Tarihin tekerleğine dönecek olursak, bunun sürekli biçimde ileriye doğru gittiğini söyleyemeyiz. Bazen geriye doğru hareketlenip kendisini ileriye doğru döndürenleri altına alıp ezdiği görülmüştür. 90’lı yıllardan beri bu geriye doğru hareketlenme sürüyor. Ayrıca tekerlek parmaklarını sıkıca kavramış uluslararası ya da ulusal bir proletaryadan hiç söz edemeyiz. Bu yüzden 19. asır proletarya tanımlarından hareketle yazılanlar ya da yapılan çözümlemeler sanki sanal bir sınıf dayanağı varsaydığı için biraz havada kalıyor gibi. Bu yüzden, fazla kitabi takılmadan, dikkatleri “sınıf”tan topluma, toplumun siyasi bölünmüşlüğüne, bu bölünmüşlüğün potansiyel ve muhtemel dinamiklerine, emperyalizmin bölgesel hareketlerine yöneltmekte fayda var. Siyaset yapmak istiyorsak tabii…

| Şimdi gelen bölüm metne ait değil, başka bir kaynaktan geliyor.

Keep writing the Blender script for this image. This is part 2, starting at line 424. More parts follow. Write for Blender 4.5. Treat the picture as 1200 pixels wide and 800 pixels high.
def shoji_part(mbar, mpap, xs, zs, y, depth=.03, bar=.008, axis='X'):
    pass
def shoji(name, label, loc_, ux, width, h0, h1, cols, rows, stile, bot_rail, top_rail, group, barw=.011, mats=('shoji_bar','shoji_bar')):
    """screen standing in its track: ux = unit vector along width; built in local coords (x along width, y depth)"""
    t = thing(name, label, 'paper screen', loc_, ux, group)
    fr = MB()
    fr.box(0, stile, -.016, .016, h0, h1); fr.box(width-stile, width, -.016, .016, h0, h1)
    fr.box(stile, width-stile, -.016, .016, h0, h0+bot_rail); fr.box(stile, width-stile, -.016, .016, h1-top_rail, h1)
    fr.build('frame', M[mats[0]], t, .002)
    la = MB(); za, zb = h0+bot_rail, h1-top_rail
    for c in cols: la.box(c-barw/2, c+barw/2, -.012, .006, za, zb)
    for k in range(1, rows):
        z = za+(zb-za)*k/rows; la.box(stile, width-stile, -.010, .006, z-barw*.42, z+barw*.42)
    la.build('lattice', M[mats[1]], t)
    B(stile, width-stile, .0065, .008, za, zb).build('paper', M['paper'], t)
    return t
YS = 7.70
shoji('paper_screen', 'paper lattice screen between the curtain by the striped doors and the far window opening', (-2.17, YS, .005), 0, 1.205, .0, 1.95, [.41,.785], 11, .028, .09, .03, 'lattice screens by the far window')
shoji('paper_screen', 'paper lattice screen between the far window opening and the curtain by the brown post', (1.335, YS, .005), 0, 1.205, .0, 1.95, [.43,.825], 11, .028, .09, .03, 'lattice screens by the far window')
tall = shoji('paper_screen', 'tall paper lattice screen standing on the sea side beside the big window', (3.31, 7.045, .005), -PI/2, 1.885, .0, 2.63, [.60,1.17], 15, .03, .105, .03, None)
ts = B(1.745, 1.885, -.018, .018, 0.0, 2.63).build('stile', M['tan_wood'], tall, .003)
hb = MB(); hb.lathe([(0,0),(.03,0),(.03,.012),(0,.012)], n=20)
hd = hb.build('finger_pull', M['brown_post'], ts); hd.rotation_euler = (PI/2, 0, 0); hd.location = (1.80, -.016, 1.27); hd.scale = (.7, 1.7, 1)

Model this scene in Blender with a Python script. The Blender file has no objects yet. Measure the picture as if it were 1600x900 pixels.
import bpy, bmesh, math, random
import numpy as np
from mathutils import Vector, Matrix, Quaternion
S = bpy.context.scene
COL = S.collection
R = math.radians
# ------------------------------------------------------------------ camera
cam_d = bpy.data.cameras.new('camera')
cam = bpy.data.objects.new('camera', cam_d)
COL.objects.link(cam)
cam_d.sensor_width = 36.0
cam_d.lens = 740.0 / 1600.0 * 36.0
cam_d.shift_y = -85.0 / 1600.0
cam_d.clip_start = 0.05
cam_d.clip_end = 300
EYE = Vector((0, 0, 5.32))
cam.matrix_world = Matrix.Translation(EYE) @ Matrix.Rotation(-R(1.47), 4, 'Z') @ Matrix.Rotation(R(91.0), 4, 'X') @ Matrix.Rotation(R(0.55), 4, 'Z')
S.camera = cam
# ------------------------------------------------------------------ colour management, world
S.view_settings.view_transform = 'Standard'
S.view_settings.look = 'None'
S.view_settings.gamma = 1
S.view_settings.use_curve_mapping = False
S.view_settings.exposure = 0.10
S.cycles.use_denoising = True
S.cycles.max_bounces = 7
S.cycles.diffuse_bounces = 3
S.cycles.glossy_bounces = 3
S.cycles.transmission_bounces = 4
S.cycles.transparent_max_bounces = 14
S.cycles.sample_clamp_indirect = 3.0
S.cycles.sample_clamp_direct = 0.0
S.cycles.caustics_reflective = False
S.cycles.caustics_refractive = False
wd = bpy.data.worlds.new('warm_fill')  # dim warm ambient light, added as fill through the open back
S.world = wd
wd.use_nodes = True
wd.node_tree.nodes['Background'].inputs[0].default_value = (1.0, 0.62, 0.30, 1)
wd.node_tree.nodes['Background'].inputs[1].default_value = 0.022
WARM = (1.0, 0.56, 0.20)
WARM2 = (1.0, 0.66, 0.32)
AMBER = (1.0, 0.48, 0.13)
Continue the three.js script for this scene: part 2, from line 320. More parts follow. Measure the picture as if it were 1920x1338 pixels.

Siyaset yapmak istemiyorsak, bize ayrılan küçük bahçede son yirmi yıldır yaptığımız gibi kımıldamadan durabilir ya da kısmi ve küçük başarılar için çabalamaya devam edebiliriz. Bu durumda, sosyal demokrasi kılığına bürünmüş neo-liberalizmin ya da sosyalizm maskesi takmış etnik ayrılıkçılığın bizi büyük bir coşkuyla kapsayıp kucaklayarak bağrına basmasına ya da demokrasinin kesinlikle rafa kaldırılacağı bir restorasyon döneminde bütün diğer katı şeylerle birlikte bu kez tamamen buharlaşmaya engel olamayız.